Yeni Rossa Menambahkan pernyataan bahwa konsesi ini pendaftarannya aktif, ketika belum terdaftar maka bisa langsung mendaftar, tidak perlu by name by address. Jadi ini bisa jadi solusi karena manfaatnya terasa, jadi tidak terlalu rumit asalkan ada komitmen dari pemberi layanan. “Saya harap Kementerian Keuangan bisa melanjutkan pembahasan Rancangan Peraturan Pemerintah terkait konsesi”, tutur Yeni Rossa Damayanti.

Pidi Mulyana menyampaikan bahwa paparan ibu Yeni Rossa lebih Jakarta Oriented. Berbeda dengan daerah tempat tinggalnya di Kabupaten Piddie, Provinsi nanggroe Aceh Darusslam,  dimana konsep yang dibicarakan akan berbeda dengan yang terjadi di Piddie, ketika mendapatkan konsesi akan tidak bermanfaat baginya. Transportasi di Piddie tidak ada sehingga harus didampingi istrinya. Jadi perlu peninjauan ulang dengan studi kasus di daerah terpencil. Yeni Rossa Damayanti menanyakan konsesi yang dibutuhkan Pidi itu seperti apa? Kemudian Pidi Mulyana menjawab konsesi di Aceh itu belum ada. Menurut Yeni Rossa, konsesi di Indonesia baru ada di Jakarta saja.

Erlina Marlinda penyandang disabilitas yang tinggal di Banda Aceh sependapat dengan Fidi, bahwa kebutuhan konsesi di setiap daerah pasti berbeda.
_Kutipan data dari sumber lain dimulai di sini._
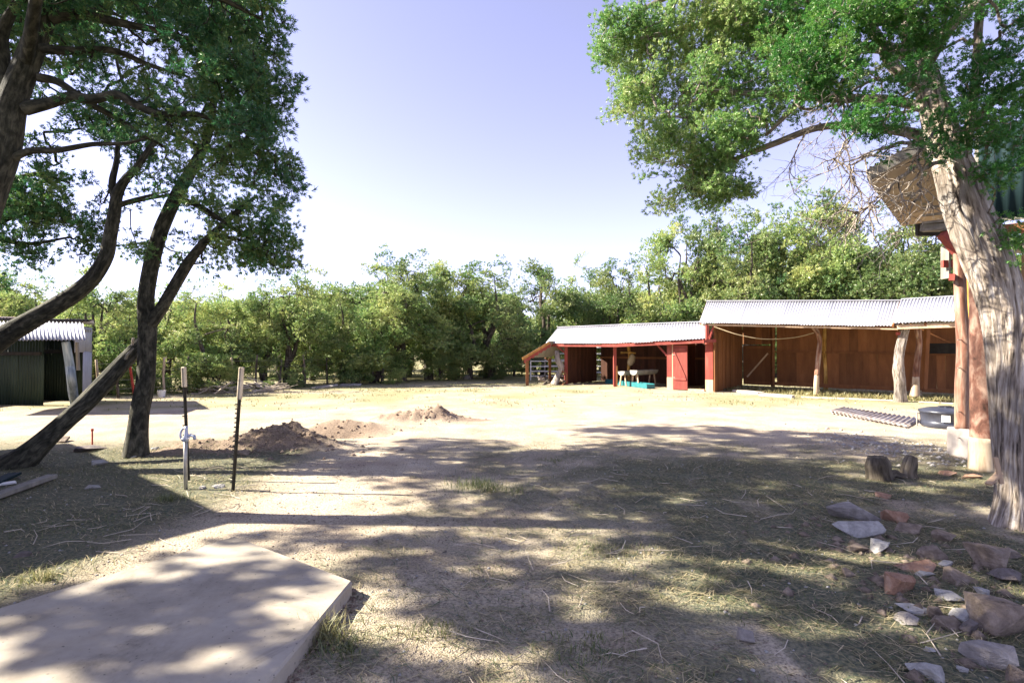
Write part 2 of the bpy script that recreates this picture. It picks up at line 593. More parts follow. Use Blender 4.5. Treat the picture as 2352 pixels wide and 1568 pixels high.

Paling mungkin konsesi di daerah seperti berkaitan dengan potongan biaya air, listrik, dan biaya pendidikan.

Poin penting konsesi menurut Yeni Rossa Damayanti itu prinsipnya adalah potongan harga yang harus terasa langsung manfaatnya.  Insentif ini tidak hanya keringanan pajak saja, tapi bisa juga kemudahan dalam tender di lembaga pemerintah ketika mempekerjakan penyandang disabilitas.

Aria Indrawati berpesan bahwa dalam penyusunan RPP Konsesi ini melibatkan masyarakat dan organisasi penyandnag disabilitas. Dia menggarisbawahi bahwa mari kita sebaiknya jangan men-support Kementerian Keuangan yang menjadi inisiator RPP tersebut karena RPP ini menjadi mandatori Kementerian Keuangan pada tahun 2017.